Pendant la rencontre avec la presse, le hiéromoine Stéphane (Igoumnov) a aussi fait part des informations dont il dispose sur la situation de la population chrétienne dans différents pays du continent africain.
« Parlant des persécutions contre les chrétiens, notamment en Afrique, il faut souligner qu’il s’agit de cas concrets, et préciser de quoi nous parlons. L’Église orthodoxe russe reste attachée à cette règle , lorsqu’elle travaille à la défense des chrétiens ou lorsqu’elle poursuit son action humanitaire » a constaté le prêtre, précisant que les renseignements sur l’état des droits des chrétiens en Afrique proviennent d’organisation de défense des droits de l’homme, d’associations caritatives ou interchrétiennes, ou sont le résultat d’échanges directs avec les églises africaines. Les données tirées de sources publiques sont obligatoirement vérifiées.
Le père Stéphane a insisté sur la gravité de la situation au Nigéria. « Il faut crier sur tous les toits ce qui se passe dans ce pays » a-t-il souligné. Ces dernières années, les extrémistes attaquent systématiquement les chrétiens, et le nombre de chrétiens assassinés s’élève à plusieurs milliers par an. « Ils s’attaquent à des villages chrétiens entiers et éliminent tout le monde. Ils s’emparent d’un village, d’une petite ville, et ceux qui n’ont pas eu le temps de fuir sont tués, leurs maisons sont brulées, ainsi que leurs églises, leurs plantations, tous leurs biens. Les rapports ne tiennent pas compte de ceux qui meurent de faim à la suite de ces attaques, de ceux qui meurent dans des camps de réfugiés, il n’existe aucune statistique. Il y a un énorme travail à faire, notamment pour l’Église orthodoxe russe, en vue d’aider les chrétiens nigériens ». Les terroristes du groupe « Boko haram » n’hésitent pas à s’attaquer à des universités, à des écoles chrétiennes, à des orphelinats.

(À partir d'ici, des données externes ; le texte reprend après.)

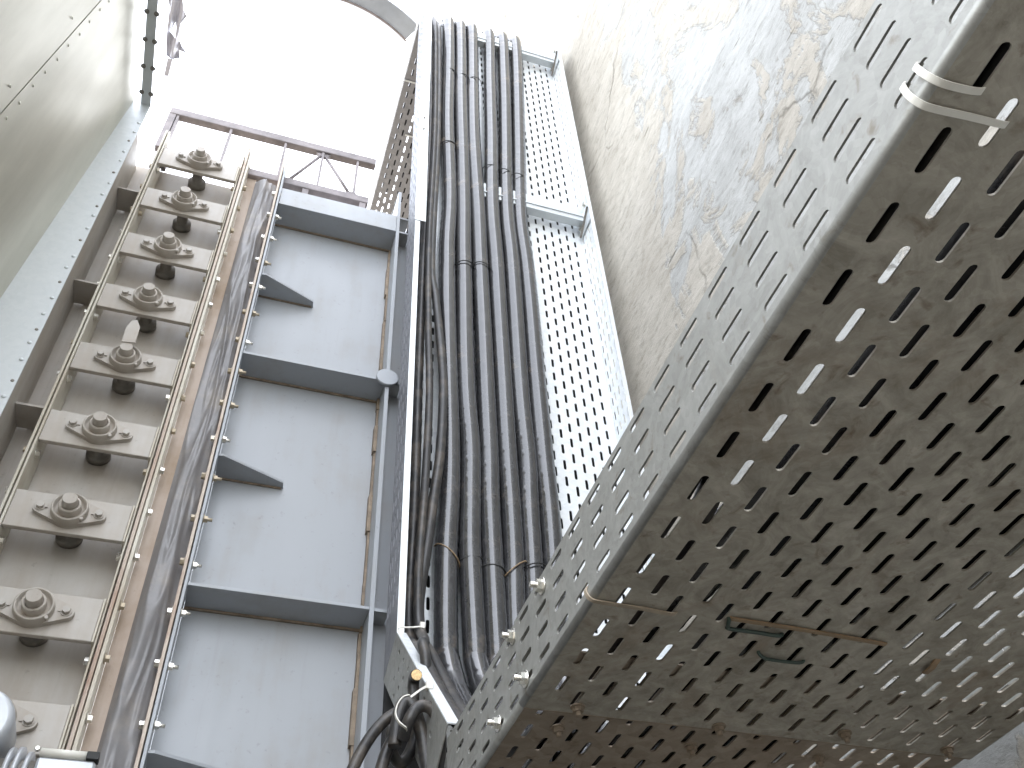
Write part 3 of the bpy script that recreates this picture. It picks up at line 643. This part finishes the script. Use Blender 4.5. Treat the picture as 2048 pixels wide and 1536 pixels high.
solo('tie_head', MB().box(.372, .3815, 1.542, 1.551, .997, 1.011, .001), 'nylon', 'white tie head at the upper end of the tray bend', 'tie head', base=(.377, 1.547, 1.004))
tie([(.334, 1.318, .751), (.324, 1.316, .744), (.316, 1.316, .737), (.305, 1.32, .728)], (0, 0, 1), .0042, .0016, 'white cable tie from the bent lip to the cable tails')
solo('tie_head', MB().box(.3285, .3395, 1.312, 1.322, .743, .757, .001), 'nylon', 'white tie head halfway down the bent tray lip', 'tie head', base=(.334, 1.317, .75))
tie([(.297, 1.29, .7145), (.293, 1.288, .713), (.285, 1.287, .708), (.278, 1.287, .696), (.276, 1.287, .681), (.282, 1.287, .669), (.293, 1.29, .663), (.297, 1.30, .664)], (0, 1, 0), .005, .0018, 'white tie ring looped round the hanging cable tails')
# ties round the conduits
for z, who in ((1.235, range(6)), (2.33, (1, 2)), (3.02, (0,)), (2.93, (3, 4, 5)), (3.60, (0, 1, 2))):
    for i in who:
        x = paths[i][min(range(10), key=lambda k: abs(zs[k] - z))] + (.003 if z > 3.3 else 0)
        dz = random.uniform(-.012, .012); br = z == 1.235 and i in (0, 3); sl = (.05 if i == 3 else -.05) if br else random.uniform(-.012, .012)
        m = MB().tube([(x + .0285 * math.cos(a), YC + .0285 * math.sin(a), z + dz + sl * math.cos(a) * .5) for a in [math.pi + math.pi * k / 14 for k in range(15)]], .0017, 6)
        solo('conduit_tie', m, 'nylon_brown' if br else 'black',
             {0: 'thin tie round the leftmost conduit', 1: 'thin tie round the second conduit', 2: 'thin tie round the third conduit', 3: 'thin tie round the fourth conduit', 4: 'thin tie round the fifth conduit', 5: 'thin tie round the rightmost conduit'}[i] + {1.235: ', low above the overhead tray', 2.33: ', at half height', 3.02: ', in the upper third', 2.93: ', in the upper third', 3.60: ', near the tray top'}[z], 'cable tie', 'ties round the conduits', base=(x, YC, z))

# ------------------------------------------------------------------ overhead: torn film on its batten, curved hood
tf = thing('torn_film', (-.83, 2.4, 5.0), 'torn grey plastic film with a hole, hanging in rags against the sky', 'plastic sheet')
outl = [(-.871, 2.10), (-.871, 2.288), (-.858, 2.338), (-.858, 2.407), (-.858, 2.468), (-.857, 2.548), (-.855, 2.614), (-.824, 2.619), (-.795, 2.616), (-.787, 2.655), (-.785, 2.607), (-.796, 2.573), (-.781, 2.562), (-.752, 2.568), (-.778, 2.538), (-.796, 2.512), (-.796, 2.444), (-.794, 2.401), (-.77, 2.363), (-.785, 2.329), (-.796, 2.265), (-.76, 2.18), (-.79, 2.10)]
hole = [(-.826, 2.419), (-.845, 2.473), (-.813, 2.486), (-.815, 2.435)]
import bmesh
from mathutils.geometry import tessellate_polygon, delaunay_2d_cdt
pts2 = [Vector(p) for p in outl + hole]; n0 = len(outl)
for a in range(40):
    for b in range(14):
        pts2.append(Vector((-.87 + .12 * b / 13 + .003 * random.random(), 2.10 + .55 * a / 39 + .003 * random.random())))
ed_ = [(i, (i + 1) % n0) for i in range(n0)] + [(n0 + i, n0 + (i + 1) % 4) for i in range(4)]
cv, ce_, cf, _, _, _ = delaunay_2d_cdt(pts2, ed_, [], 0, 1e-5)
def inside(p, poly):
    c = False
    for i in range(len(poly)):
        (x1, y1), (x2, y2) = poly[i - 1], poly[i]
        if (y1 > p[1]) != (y2 > p[1]) and p[0] < (x2 - x1) * (p[1] - y1) / (y2 - y1) + x1: c = not c
    return c
fm = MB(); zv = lambda p: 5.0 + .03 * noise.noise(Vector((p[0] * 22 + p[1] * 5, p[1] * 4, 3))) + .02 * math.sin(p[0] * 130 + p[1] * 14)
keep = [f for f in cf if inside(sum((cv[i] for i in f), Vector((0, 0))) / len(f), outl) and not inside(sum((cv[i] for i in f), Vector((0, 0))) / len(f), hole)]
for dz in (0, .0012): fm.add([(v.x, v.y, zv(v) + dz) for v in cv], keep, True)
part('film', fm, 'plastic_film', tf)
part('batten', MB().box(-.862, -.8585, 1.4, 2.62, 5.04, 5.065), 'guard_steel', tf)
part('film_strip', MB().prism([(-.844, 2.615), (-.818, 2.612), (-.832, 2.717), (-.855, 2.721)], 'z', 4.985, 4.988), 'plastic_film', tf)
hd = thing('curved_hood', (-.05, 3.33, 6.0), 'curved grey sheet metal rim high up against the white sky', 'duct')
def arc_band(prof, a0, a1, n=40):
    vs = []; m = len(prof)
    for k in range(n + 1):
        a = a0 + (a1 - a0) * k / n
        for r, z in prof: vs.append((-.05 + r * math.cos(a), 3.33 + r * math.sin(a), z))
    fs = [(k * m + j, k * m + (j + 1) % m, (k + 1) * m + (j + 1) % m, (k + 1) * m + j) for k in range(n) for j in range(m)] + [tuple(range(m)), tuple(range(n * m, n * m + m))]
    return MB().add(vs, fs, False)
A0, A1 = math.radians(-112), math.radians(-57.5)
part('rim_flange', arc_band([(.893, 6.0), (1.010, 6.02), (1.010, 6.06), (1.006, 6.06), (1.004, 6.024), (.893, 6.004)], A0, A1), 'hood_sheet', hd)
part('seam_bead', arc_band([(.884, 5.988), (.896, 5.988), (.896, 5.9995), (.884, 5.9995)], A0, A1 + .01), 'guard_steel', hd)
part('hood_wall', arc_band([(.882, 5.99), (.878, 5.99), (.80, 6.06), (.804, 6.06)], A0, A1), 'hood_sheet', hd)

for o in bpy.data.objects:
    if '_b' in o: del o['_b']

La République démocratique du Congo est un pays majoritairement chrétien, bien que le Nord-Est soit depuis deux ou trois ans la cible d’attaques de djihadistes, pratiquant l’éradication massive des chrétiens suivant les mêmes principes qu’au Nigéria, quoiqu’à une moindre ampleur.
En Ouganda, les extrémistes attaquent les pasteurs chrétiens, les enlèvent, les tuent la plupart du temps. On tue aussi d’ex-musulmans, convertis au christianisme.
Au Kénya, c’est le groupe « Ach-Chabab » qui s’attaquent aux chrétiens, depuis le territoire de la Somalie. A l’Est du pays, ils recourent à une tactique épouvantable, attaquant les cars reliant les villes du pays et tuant tous les passagers de confession chrétienne.
En Somalie, les chrétiens sont presque dans la même situation qu’en Libye : ils ont pratiquement disparu, et ceux qui restent se cachent. Le moindre signe d’appartenance au christianisme est immédiatement puni de mort.
Le problème s’étend, touchant de plus en plus de pays, précise le hiéromoine Stéphane (Igoumnov). Dans certains pays, les persécutions commencent par des attaques d’extrémistes contre les réunions de chrétiens, contre les processions des jours de fête. Les enfants sont aussi victimes des attaques et des enlèvements.
Or, la communauté internationale, dans l’ensemble, est muette sur les persécutions et sur l’éradication des chrétiens d’Afrique.
Les participants à la conférence de presse ont répondu aux questions des journalistes. Il a été question, notamment, de la coopération interchrétienne pour aider les chrétiens persécutés d’Afrique. Le métropolite Léonide a parlé des mesures prises pour organiser le fonctionnement des communautés africaines orthodoxes ayant rejoint l’Exarchat patriarcal d’Afrique.